■ **The request**:
Exactly and only the lines from the one containing "Reconstruct this image" through the one containing "up=np.array([0,0,1.])" belong in your copy. Pictures do not.

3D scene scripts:
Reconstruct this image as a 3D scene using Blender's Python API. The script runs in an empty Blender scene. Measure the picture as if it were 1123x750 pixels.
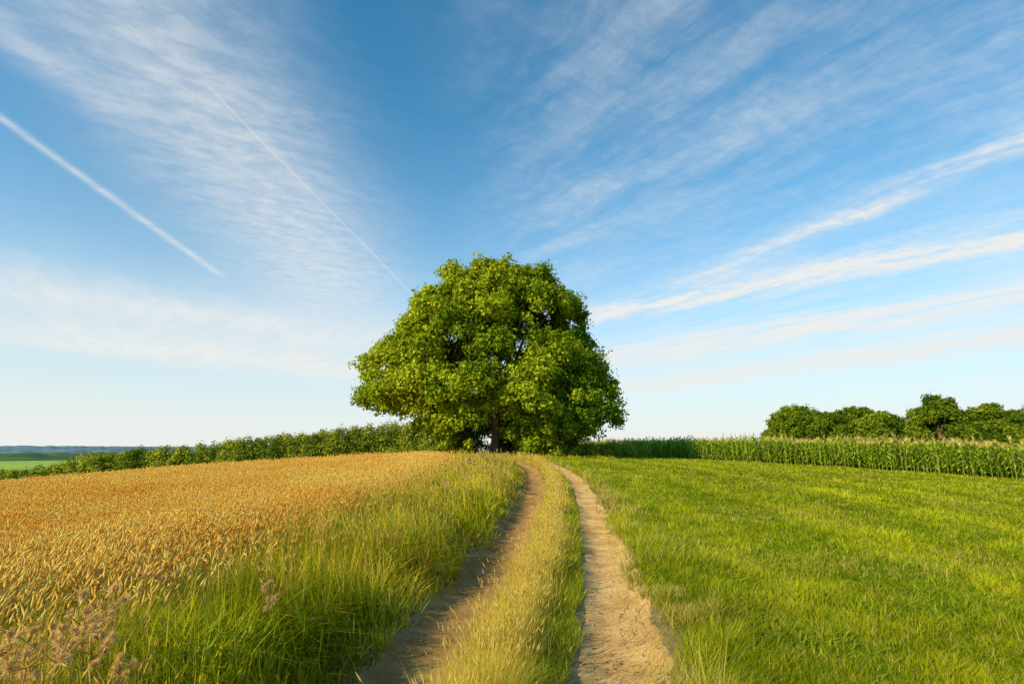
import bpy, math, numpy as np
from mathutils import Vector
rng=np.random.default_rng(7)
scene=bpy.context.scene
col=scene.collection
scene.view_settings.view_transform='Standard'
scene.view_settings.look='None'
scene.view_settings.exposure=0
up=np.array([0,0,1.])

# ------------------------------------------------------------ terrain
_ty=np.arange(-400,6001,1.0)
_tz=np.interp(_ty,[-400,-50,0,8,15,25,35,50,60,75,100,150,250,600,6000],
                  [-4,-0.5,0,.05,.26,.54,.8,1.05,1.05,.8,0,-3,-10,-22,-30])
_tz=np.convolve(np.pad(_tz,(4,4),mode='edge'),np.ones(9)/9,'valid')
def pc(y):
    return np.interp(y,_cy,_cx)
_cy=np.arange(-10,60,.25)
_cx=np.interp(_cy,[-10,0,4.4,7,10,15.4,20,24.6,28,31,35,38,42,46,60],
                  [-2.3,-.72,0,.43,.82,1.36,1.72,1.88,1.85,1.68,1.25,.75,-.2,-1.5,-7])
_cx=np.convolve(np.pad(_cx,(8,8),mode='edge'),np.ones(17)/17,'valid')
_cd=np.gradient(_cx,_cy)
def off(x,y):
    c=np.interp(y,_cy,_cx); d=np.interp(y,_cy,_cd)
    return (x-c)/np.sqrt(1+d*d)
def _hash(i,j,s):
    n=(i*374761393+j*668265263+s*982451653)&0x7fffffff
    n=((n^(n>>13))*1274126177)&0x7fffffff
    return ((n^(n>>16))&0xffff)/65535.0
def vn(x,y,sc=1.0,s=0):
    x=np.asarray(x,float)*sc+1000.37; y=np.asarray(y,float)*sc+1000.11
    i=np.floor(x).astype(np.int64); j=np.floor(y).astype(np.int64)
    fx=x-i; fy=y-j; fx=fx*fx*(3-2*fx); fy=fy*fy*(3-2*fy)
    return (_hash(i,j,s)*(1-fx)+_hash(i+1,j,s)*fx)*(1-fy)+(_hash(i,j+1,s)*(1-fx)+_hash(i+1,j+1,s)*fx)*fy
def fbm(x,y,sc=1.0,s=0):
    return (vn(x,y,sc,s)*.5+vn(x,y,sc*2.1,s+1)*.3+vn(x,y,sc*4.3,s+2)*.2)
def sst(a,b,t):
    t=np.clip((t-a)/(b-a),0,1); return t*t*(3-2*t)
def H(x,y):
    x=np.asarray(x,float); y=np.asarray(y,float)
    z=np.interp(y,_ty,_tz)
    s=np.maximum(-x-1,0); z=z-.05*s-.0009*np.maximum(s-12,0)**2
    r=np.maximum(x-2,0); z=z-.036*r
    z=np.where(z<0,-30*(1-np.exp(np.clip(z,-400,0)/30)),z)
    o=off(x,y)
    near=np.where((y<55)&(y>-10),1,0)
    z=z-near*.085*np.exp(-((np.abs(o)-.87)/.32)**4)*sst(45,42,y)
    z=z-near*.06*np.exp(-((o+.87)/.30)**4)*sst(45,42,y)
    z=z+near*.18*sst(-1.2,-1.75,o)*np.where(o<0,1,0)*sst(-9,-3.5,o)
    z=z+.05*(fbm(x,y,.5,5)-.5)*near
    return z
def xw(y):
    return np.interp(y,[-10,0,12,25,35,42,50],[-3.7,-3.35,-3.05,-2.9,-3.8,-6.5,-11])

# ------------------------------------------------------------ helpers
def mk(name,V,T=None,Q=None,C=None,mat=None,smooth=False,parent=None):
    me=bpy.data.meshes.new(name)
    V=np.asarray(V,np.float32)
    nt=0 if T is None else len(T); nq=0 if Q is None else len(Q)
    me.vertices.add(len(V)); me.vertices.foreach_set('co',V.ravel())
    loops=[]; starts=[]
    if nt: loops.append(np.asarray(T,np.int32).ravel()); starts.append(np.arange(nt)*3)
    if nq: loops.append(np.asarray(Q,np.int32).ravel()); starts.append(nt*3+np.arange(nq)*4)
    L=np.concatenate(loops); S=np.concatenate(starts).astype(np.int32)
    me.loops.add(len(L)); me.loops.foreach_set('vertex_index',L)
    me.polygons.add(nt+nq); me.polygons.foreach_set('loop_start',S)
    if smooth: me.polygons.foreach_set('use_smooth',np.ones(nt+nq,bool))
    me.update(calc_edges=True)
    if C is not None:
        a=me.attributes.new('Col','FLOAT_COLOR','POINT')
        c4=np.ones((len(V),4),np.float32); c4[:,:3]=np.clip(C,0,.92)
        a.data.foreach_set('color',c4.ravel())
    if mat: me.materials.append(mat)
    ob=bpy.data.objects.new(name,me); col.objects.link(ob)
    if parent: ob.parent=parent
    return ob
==
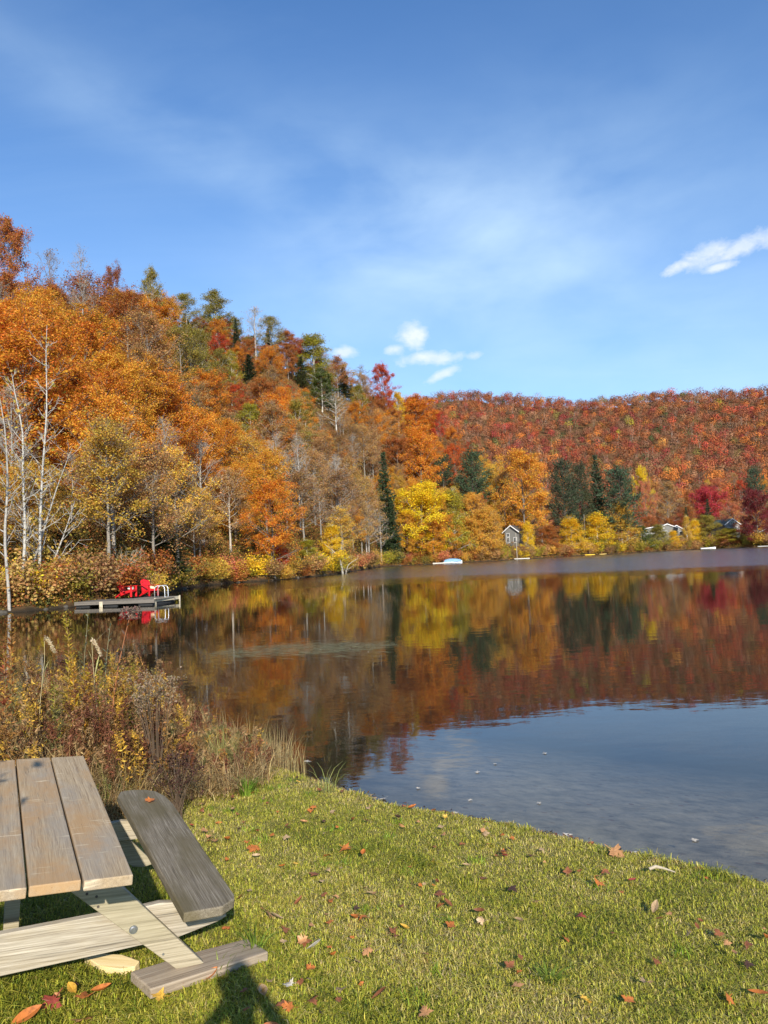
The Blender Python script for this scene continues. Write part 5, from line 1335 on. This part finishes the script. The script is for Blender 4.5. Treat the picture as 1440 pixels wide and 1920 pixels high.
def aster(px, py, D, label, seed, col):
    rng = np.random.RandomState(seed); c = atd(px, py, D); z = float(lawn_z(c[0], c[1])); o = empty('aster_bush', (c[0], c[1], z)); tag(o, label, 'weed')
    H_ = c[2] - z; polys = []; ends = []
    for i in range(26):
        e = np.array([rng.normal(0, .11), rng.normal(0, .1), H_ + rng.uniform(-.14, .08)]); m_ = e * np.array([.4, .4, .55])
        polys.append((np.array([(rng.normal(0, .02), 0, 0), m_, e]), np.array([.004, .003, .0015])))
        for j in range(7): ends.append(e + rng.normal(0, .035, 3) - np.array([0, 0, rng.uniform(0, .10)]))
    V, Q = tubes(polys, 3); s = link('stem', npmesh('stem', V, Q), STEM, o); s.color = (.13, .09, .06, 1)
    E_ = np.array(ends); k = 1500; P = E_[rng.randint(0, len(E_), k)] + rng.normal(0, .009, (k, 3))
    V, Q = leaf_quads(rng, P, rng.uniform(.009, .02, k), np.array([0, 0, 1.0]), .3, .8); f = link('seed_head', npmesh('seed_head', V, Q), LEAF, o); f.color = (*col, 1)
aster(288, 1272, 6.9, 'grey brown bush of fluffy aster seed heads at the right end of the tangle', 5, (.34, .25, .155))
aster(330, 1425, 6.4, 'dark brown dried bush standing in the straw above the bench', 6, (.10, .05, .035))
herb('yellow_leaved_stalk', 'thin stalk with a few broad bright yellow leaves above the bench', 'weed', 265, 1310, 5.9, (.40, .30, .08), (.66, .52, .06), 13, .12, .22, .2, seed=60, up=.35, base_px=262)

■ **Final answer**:
Reconstruct this image as a 3D scene using Blender's Python API. The script runs in an empty Blender scene. Measure the picture as if it were 1123x750 pixels.
import bpy, math, numpy as np
from mathutils import Vector
rng=np.random.default_rng(7)
scene=bpy.context.scene
col=scene.collection
scene.view_settings.view_transform='Standard'
scene.view_settings.look='None'
scene.view_settings.exposure=0
up=np.array([0,0,1.])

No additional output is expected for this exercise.